The strike — which will last 22 minutes in honour of the 22 victims killed on April 18 and 19 — will begin at noon local time on Monday. Supporters of the public inquiry will be gathering at the city’s Victoria Park and people can also watch the event live on Facebook.

“This was a horror, an enormous trauma for the entire country, and we all should be truly enraged by the inadequate government response,” Paynter said.

READ MORE: Over three dozen senators demand ‘open, transparent’ inquiry into Nova Scotia shooting

The victims’ families, as well as women’s rights advocates, lawyers and federal senators from across Canada, have for months urged Halifax and Ottawa to launch a public probe into what happened during the shootings and why.

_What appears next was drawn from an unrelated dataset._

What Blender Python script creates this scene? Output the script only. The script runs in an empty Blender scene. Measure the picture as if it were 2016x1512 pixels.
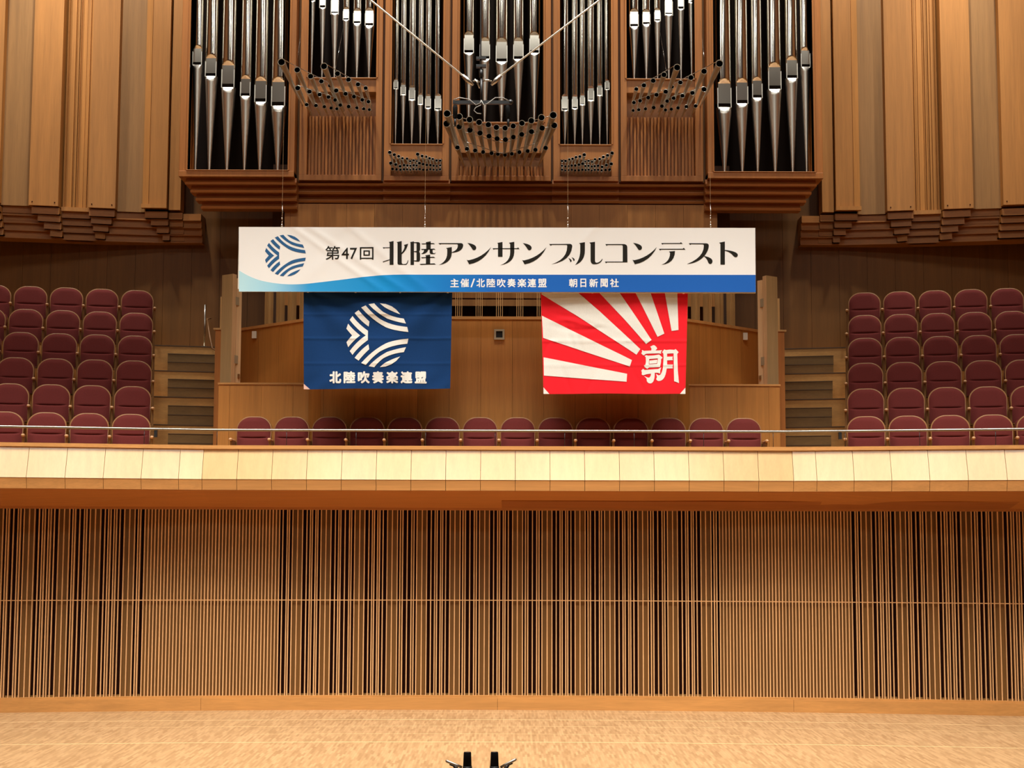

Many have criticized the review panel — made up of MacDonald, the former chief justice; former federal Liberal cabinet minister Anne McLellan, and Leanne Fitch, the former chief of police in Fredericton — because they say it does not have enough power and lacks transparency.

An online petition demanding a public inquiry had garnered over 10,000 signatures as of Saturday afternoon, while a Facebook group for Nova Scotians in favour of a public probe had over 9,000 members.

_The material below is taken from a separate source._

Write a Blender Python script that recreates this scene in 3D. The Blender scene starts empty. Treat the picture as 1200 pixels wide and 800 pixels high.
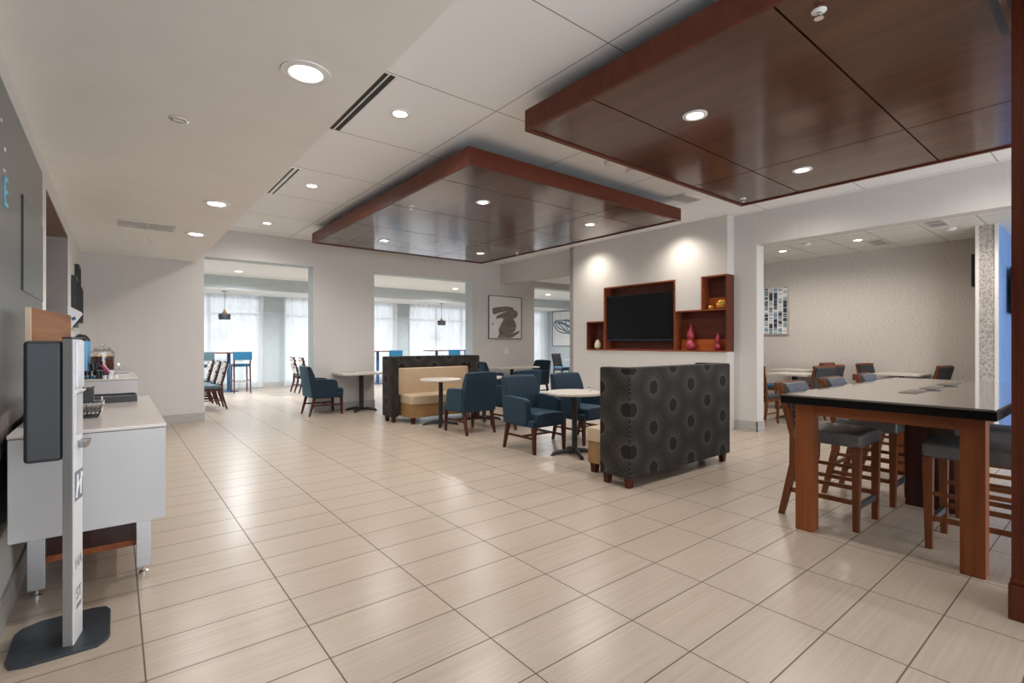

The federal and Nova Scotia governments have defended the format of the review, however, saying it was the best way to launch an investigation quickly.

Nova Scotia Premier Stephen McNeil also said Friday that the panellists can ask his government for assistance should they need it.

“I made it very clear if they are at a point where they need more power, and need more support to be able to get to those answers, come to our government and we’ll respond to them,” McNeil told reporters.

But Jenny Wright, another co-organizer of Monday’s strike, said a public inquiry is the best way to get to the bottom of what happened — and prevent future massacres.

“We must have an inquest that looks at the specific links between misogyny and violence against women and mass killings that we are seeing here at home and across Canada that we are not acknowledging,” Wright, a feminist activist who lives in both Halifax and St. John’s said in an interview.

She said the gunman in Nova Scotia had a history of violence against women, which can be a predictor of mass killings.

She pointed to the Toronto van attack in April 2018 and to the 14 female engineering students who were killed at Montreal’s Ecole Polytechnique in 1989 as other examples of massacres in which misogyny played a role.

“We need to have an inquiry so that people … can be compelled to speak the truth about that night so that we’re finally able to unpack what happened (and) have transparency and accountability,” said Wright.

“In the end, we are hopeful that if our voices are strong enough then the governments will overturn their decision.”